Given data
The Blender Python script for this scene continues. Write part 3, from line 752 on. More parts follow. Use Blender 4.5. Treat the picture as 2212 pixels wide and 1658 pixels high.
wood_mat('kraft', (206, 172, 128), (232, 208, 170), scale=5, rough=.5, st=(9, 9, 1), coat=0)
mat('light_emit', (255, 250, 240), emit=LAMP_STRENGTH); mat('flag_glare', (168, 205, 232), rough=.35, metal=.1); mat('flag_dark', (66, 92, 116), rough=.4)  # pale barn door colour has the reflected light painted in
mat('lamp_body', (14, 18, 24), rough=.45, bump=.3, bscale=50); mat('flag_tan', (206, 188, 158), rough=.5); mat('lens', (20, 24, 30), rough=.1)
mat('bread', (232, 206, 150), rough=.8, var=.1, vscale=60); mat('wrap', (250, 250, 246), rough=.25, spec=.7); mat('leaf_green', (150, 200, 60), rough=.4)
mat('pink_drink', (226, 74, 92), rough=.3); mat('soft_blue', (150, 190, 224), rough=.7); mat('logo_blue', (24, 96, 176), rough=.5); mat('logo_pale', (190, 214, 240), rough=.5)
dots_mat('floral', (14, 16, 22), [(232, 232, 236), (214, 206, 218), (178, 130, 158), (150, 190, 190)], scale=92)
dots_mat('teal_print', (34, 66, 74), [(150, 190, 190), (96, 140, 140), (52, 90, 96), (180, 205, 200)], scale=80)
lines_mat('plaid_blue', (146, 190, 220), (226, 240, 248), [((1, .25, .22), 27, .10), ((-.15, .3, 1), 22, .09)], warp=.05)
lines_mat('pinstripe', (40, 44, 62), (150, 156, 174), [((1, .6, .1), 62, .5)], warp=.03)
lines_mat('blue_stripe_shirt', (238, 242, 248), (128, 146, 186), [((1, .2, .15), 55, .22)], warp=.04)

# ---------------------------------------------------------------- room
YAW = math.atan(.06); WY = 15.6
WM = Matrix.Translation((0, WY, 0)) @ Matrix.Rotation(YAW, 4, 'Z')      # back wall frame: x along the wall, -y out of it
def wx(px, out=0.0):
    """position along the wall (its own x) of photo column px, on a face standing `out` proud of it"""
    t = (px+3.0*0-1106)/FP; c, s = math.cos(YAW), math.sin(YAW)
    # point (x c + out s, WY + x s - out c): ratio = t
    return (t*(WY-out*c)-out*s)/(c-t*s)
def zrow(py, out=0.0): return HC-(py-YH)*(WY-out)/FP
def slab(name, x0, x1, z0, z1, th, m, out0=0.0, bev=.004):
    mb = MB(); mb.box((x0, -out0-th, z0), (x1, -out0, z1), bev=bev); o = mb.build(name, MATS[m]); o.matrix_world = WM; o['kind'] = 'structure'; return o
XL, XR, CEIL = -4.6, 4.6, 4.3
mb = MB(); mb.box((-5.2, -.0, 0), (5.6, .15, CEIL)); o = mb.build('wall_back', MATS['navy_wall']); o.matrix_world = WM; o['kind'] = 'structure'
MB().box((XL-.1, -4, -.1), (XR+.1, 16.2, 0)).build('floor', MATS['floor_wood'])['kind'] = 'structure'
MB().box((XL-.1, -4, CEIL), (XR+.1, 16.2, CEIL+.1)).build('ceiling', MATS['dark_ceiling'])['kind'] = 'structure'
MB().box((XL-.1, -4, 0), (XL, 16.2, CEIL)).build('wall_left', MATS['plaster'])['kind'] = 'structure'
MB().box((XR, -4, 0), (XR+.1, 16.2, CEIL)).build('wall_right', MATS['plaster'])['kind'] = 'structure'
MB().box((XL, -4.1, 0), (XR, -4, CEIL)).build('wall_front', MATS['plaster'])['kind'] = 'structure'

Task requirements
Set down verbatim only the lines between the start of the data above and the line with "55, .22)], warp=.04)", both boundaries included.

Correct output
The Blender Python script for this scene continues. Write part 3, from line 752 on. More parts follow. Use Blender 4.5. Treat the picture as 2212 pixels wide and 1658 pixels high.
wood_mat('kraft', (206, 172, 128), (232, 208, 170), scale=5, rough=.5, st=(9, 9, 1), coat=0)
mat('light_emit', (255, 250, 240), emit=LAMP_STRENGTH); mat('flag_glare', (168, 205, 232), rough=.35, metal=.1); mat('flag_dark', (66, 92, 116), rough=.4)  # pale barn door colour has the reflected light painted in
mat('lamp_body', (14, 18, 24), rough=.45, bump=.3, bscale=50); mat('flag_tan', (206, 188, 158), rough=.5); mat('lens', (20, 24, 30), rough=.1)
mat('bread', (232, 206, 150), rough=.8, var=.1, vscale=60); mat('wrap', (250, 250, 246), rough=.25, spec=.7); mat('leaf_green', (150, 200, 60), rough=.4)
mat('pink_drink', (226, 74, 92), rough=.3); mat('soft_blue', (150, 190, 224), rough=.7); mat('logo_blue', (24, 96, 176), rough=.5); mat('logo_pale', (190, 214, 240), rough=.5)
dots_mat('floral', (14, 16, 22), [(232, 232, 236), (214, 206, 218), (178, 130, 158), (150, 190, 190)], scale=92)
dots_mat('teal_print', (34, 66, 74), [(150, 190, 190), (96, 140, 140), (52, 90, 96), (180, 205, 200)], scale=80)
lines_mat('plaid_blue', (146, 190, 220), (226, 240, 248), [((1, .25, .22), 27, .10), ((-.15, .3, 1), 22, .09)], warp=.05)
lines_mat('pinstripe', (40, 44, 62), (150, 156, 174), [((1, .6, .1), 62, .5)], warp=.03)
lines_mat('blue_stripe_shirt', (238, 242, 248), (128, 146, 186), [((1, .2, .15), 55, .22)], warp=.04)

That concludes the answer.